- _Stated goal_:
Filter the lines below, copying only those with the string "This".
____
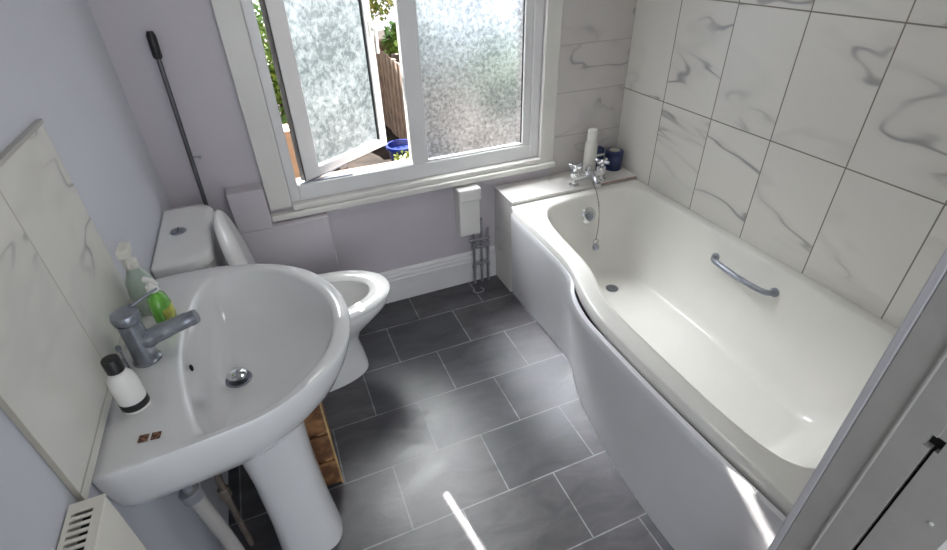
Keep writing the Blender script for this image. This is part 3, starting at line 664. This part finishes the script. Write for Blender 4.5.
def bush(name, c, r, m, n, ls, label, cat='bush', trunk=True, group=None):
    t = thing(name, label, cat, (c[0], c[1], GZ), group)
    bm = BM()
    for _ in range(n):
        d = Vector((random.gauss(0, 1), random.gauss(0, 1), random.gauss(0, 1))).normalized() * (random.random() ** .45)
        p = Vector(c) + Vector((d.x * r[0], d.y * r[1], d.z * r[2]))
        q = Matrix.Translation(p) @ Matrix.Rotation(random.uniform(0, 6.3), 4, 'Z') @ Matrix.Rotation(random.uniform(-1.2, 1.2), 4, 'X')
        s = ls * random.uniform(.6, 1.3)
        vs = [bm.verts.new(q @ Vector(v)) for v in ((0, 0, 0), (s * .35, s * .5, .1 * s), (0, s, 0), (-s * .35, s * .5, .1 * s))]
        bm.faces.new(vs)
    fin('foliage', bm, m, t, smooth=False, recalc=False)
    bm = BM(); tube(bm, [(c[0], c[1], GZ - .05), (c[0] + .03, c[1], c[2])], [.05, .02], 8); fin('stem', bm, FENCED, t)
    return t
bush('flowering_shrub', (2.05, 10.5, .95), (.95, .6, .65), LEAFY, 2600, .12, 'yellow flowering shrub above low terracotta wall beyond the fence', 'shrub')
bush('leafy_shrub', (2.55, 9.15, .15), (.45, .22, .32), LEAF, 1300, .10, 'green leafy shrub on top of the low terracotta wall', 'shrub')
bush('leafy_shrub', (3.25, 7.9, .10), (.55, .5, .55), LEAF, 1200, .10, 'green shrub growing behind the far end of the fence', 'shrub')
bush('tall_shrub', (.22, 8.3, .05), (.75, .55, .95), LEAF, 2600, .12, 'tall green shrub seen in the narrow gap left of the open casement', 'shrub')
bush('ground_plant', (1.98 - .30, 6.6, GZ + .22), (.22, .22, .16), LEAFY, 300, .08, 'small yellow-green plant at the foot of the fence beside blue pot', 'plant')
bm = BM(); box(bm, 1.2, 3.4, 9.5, 9.7, GZ, .12); tw = fin('garden_wall', bm, TERR, smooth=False); tag(tw, 'low terracotta brick wall at the far end of the garden', 'garden wall')
bm = BM(); c = (1.72, 7.05, GZ)
lathe(bm, [(.13, 0), (.15, .02), (.21, .30), (.23, .32), (.23, .36), (.20, .36), (.18, .30), (.001, .29)], c, (0, 0, 1), 28)
bp_ = fin('plant_pot', bm, BLUEF); tag(bp_, 'dark blue glazed plant pot on the ground near the fence', 'plant pot')
bm = BM(); box(bm, -.5, .20, 6.0, 6.3, GZ, -.15); pl = fin('pine_planter', bm, PINE, smooth=False, bevel=.01); tag(pl, 'sunlit pale timber planter seen through gap beside window frame', 'planter')
bm = BM(); lathe(bm, [(.22, 0), (.26, .02), (.30, .62), (.32, .64), (.32, .68), (.001, .72)], (.15, 7.1, GZ), (0, 0, 1), 24)
wb = fin('water_butt', bm, BLUEF); tag(wb, 'dark blue barrel behind the pale timber planter outside', 'barrel')

# ------------------------------------------------------------------ light
def add_light(name, typ, loc, energy, col=(1, 1, 1), **kw):
    l = bpy.data.lights.new(name, typ); l.energy = energy; l.color = col
    for k, v in kw.items(): setattr(l, k, v)
    o = bpy.data.objects.new(name, l); o.location = loc; COL.objects.link(o); return o
sun = add_light('sun', 'SUN', (0, 6, 5), 25.0, (1, .96, .90), angle=math.radians(.6))
sun.rotation_euler = Vector((.165, -1, -.69)).to_track_quat('-Z', 'Y').to_euler()
cl_l = add_light('added_ceiling_fill', 'AREA', (.65, 1.15, ZC - .03), 2.0, (1, .97, .93), shape='DISK', size=.5)  # added soft fill from above; no such lamp is seen
cl_l.rotation_euler = (0, 0, 0)
w = bpy.data.worlds.new('World'); S.world = w; w.use_nodes = True
bg = w.node_tree.nodes['Background']; bg.inputs[0].default_value = (.88, .93, 1.0, 1); bg.inputs[1].default_value = 1.05

# ------------------------------------------------------------------ camera
cam = bpy.data.cameras.new('Camera'); co = bpy.data.objects.new('Camera', cam); COL.objects.link(co)
r = Vector((0.92234423, -0.38544754, -0.0266705)); u = Vector((0.2379996, 0.51242226, 0.8250937)); d = Vector((0.30436379, 0.76736798, -0.56436607))
Mx = Matrix((r, u, -d)).transposed().to_4x4(); Mx.translation = Vector((0, 0, 1.65))
co.matrix_world = Mx; cam.sensor_width = 36; cam.sensor_fit = 'HORIZONTAL'; cam.lens = 500.17 / 947 * 36; cam.clip_start = .01
S.camera = co
S.view_settings.view_transform = 'Standard'; S.view_settings.look = 'None'; S.view_settings.gamma = 1; S.view_settings.use_curve_mapping = False
S.view_settings.exposure = 1.15
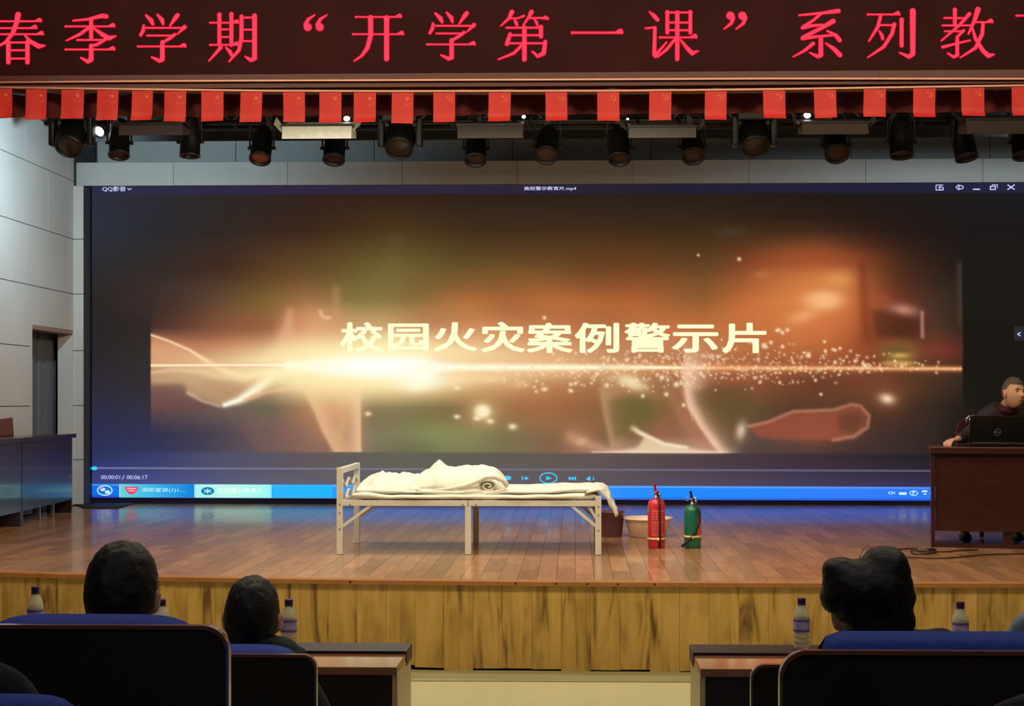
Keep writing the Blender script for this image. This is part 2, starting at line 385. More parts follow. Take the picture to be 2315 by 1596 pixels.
# ================================================================== LED SCREEN
scr = thing('led_screen', at(1262, 1136, SY), 'wide video wall across the back of the stage showing a fire safety film', 'screen')
x0p, x1p = 208, 2318
c00 = at(x0p, 417, SY); c10 = at(x1p, 412, SY); c01 = at(x0p, 1125, SY); c11 = at(x1p, 1133.5, SY)
def tilt(px, py):
    """photo pixel -> unskewed paint row"""
    t = (px-x0p)/(x1p-x0p); return (py-(1125+8.5*t))/(708+13.5*t-0)*708+1125
NXs, NYs = 1056, 355
gx = np.linspace(x0p, x1p, NXs); gy = np.linspace(417, 1125, NYs)
X, Y = np.meshgrid(gx, gy)
rowsC = {  # colours around the film window include painted lens bloom
 440: [(210,44,46,62),(500,46,40,40),(800,50,34,26),(1200,44,32,26),(1600,40,30,24),(1900,34,26,22),(2200,30,27,28),(2310,30,28,34)],
 520: [(210,46,50,62),(350,42,42,48),(500,48,40,36),(700,60,38,26),(900,75,55,28),(1100,62,44,28),(1300,65,44,28),(1600,58,42,24),(1800,52,34,22),(2000,40,26,22),(2200,28,24,24)],
 600: [(210,46,44,48),(350,50,44,40),(500,66,44,34),(650,95,66,38),(800,105,84,44),(900,112,98,52),(1050,100,78,38),(1250,105,70,38),(1450,110,66,34),(1600,90,62,34),(1700,110,58,32),(1850,150,72,38),(1930,110,50,30),(2050,58,36,26),(2200,30,26,22)],
 680: [(210,44,38,38),(350,60,46,42),(450,80,58,46),(600,120,92,48),(700,150,105,62),(800,125,112,62),(900,140,118,66),(1050,165,105,58),(1250,176,104,56),(1450,176,98,54),(1600,140,92,48),(1700,190,105,58),(1850,225,130,75),(1950,150,70,38),(2030,100,45,32),(2120,62,44,34),(2176,48,38,32),(2182,30,26,22)],
 740: [(215,42,36,38),(340,50,42,40),(350,75,50,42),(500,125,75,52),(620,150,95,62),(720,225,160,115),(850,200,160,110),(1000,205,140,95),(1200,195,125,80),(1400,185,115,70),(1600,190,110,62),(1800,200,115,65),(1920,175,85,48),(2040,80,40,28),(2120,75,50,36),(2176,58,42,32),(2182,28,24,20)],
 790: [(215,42,38,40),(341,52,44,42),(346,195,125,90),(480,175,100,70),(620,210,140,100),(720,250,225,160),(850,255,250,190),(1000,240,190,140),(1200,215,150,105),(1400,195,130,88),(1600,185,118,78),(1800,185,105,62),(1950,150,75,42),(2040,110,65,40),(2140,120,55,42),(2176,100,50,38),(2182,30,24,20)],
 860: [(215,46,42,52),(341,52,46,48),(346,165,125,100),(450,190,150,115),(600,180,130,90),(700,250,220,155),(800,245,215,150),(950,240,190,130),(1100,190,135,85),(1300,175,115,72),(1500,160,105,68),(1700,150,85,55),(1850,110,62,42),(2000,110,62,40),(2120,70,48,34),(2176,56,42,32),(2182,28,24,20)],
 920: [(215,46,46,66),(341,52,50,64),(346,100,72,70),(500,105,88,78),(620,105,95,75),(700,165,120,80),(780,215,160,110),(850,140,120,85),(950,130,118,75),(1100,150,110,70),(1250,170,110,70),(1400,140,100,62),(1450,112,98,55),(1560,150,100,66),(1650,105,85,52),(1800,90,60,45),(2000,85,55,38),(2120,55,42,34),(2215,28,24,20)],
 980: [(215,44,48,82),(350,50,50,78),(500,82,72,84),(620,115,90,85),(720,160,115,90),(800,165,125,95),(860,125,118,90),(1000,122,125,78),(1150,115,105,72),(1300,160,110,80),(1420,120,92,62),(1500,150,100,75),(1620,150,100,80),(1720,85,68,62),(1850,120,70,55),(2000,62,46,42),(2120,48,38,34),(2215,28,24,22)],
 1018: [(215,44,50,88),(350,52,56,92),(500,82,76,94),(620,112,92,92),(720,150,112,92),(800,150,118,95),(860,118,112,88),(1000,118,118,80),(1150,112,104,76),(1300,150,110,88),(1420,180,140,120),(1500,200,165,135),(1620,190,150,135),(1660,85,70,68),(1850,80,56,52),(2000,58,44,44),(2120,46,36,34),(2215,28,24,22)],
 1024: [(215,46,52,92),(350,56,62,105),(500,80,80,105),(700,98,88,90),(900,100,98,85),(1150,98,92,82),(1350,98,86,82),(1600,80,62,66),(1850,62,46,55),(2050,42,34,42),(2215,28,24,24)],
 1054: [(215,50,56,108),(350,60,66,115),(500,82,82,108),(700,98,88,92),(900,100,98,88),(1150,98,92,86),(1350,98,86,86),(1600,80,64,74),(1850,62,50,66),(2050,48,40,54),(2215,34,30,36)],
 1092: [(215,58,66,128),(350,74,80,136),(600,94,94,118),(900,102,96,104),(1250,100,92,98),(1600,82,74,96),(1900,66,58,92),(2100,58,50,84),(2250,45,40,60)]}
ky = sorted(rowsC); tab = np.zeros((len(ky), NXs, 3))
for i, k in enumerate(ky):
    a = np.array(rowsC[k], float)
    for c in range(3): tab[i, :, c] = np.interp(gx, a[:, 0], a[:, 1+c])
IMG = np.zeros((NYs, NXs, 3))
for j, yy in enumerate(gy):
    if yy <= ky[0]: IMG[j] = tab[0]; continue
    if yy >= ky[-1]: IMG[j] = tab[-1]; continue
    i = max(n_ for n_ in range(len(ky)) if ky[n_] <= yy); t = (yy-ky[i])/(ky[i+1]-ky[i])
    IMG[j] = tab[i]*(1-t)+tab[i+1]*t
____
- _Written reply_:
Keep writing the Blender script for this image. This is part 3, starting at line 664. This part finishes the script. Write for Blender 4.5.
Keep writing the Blender script for this image. This is part 2, starting at line 385. More parts follow. Take the picture to be 2315 by 1596 pixels.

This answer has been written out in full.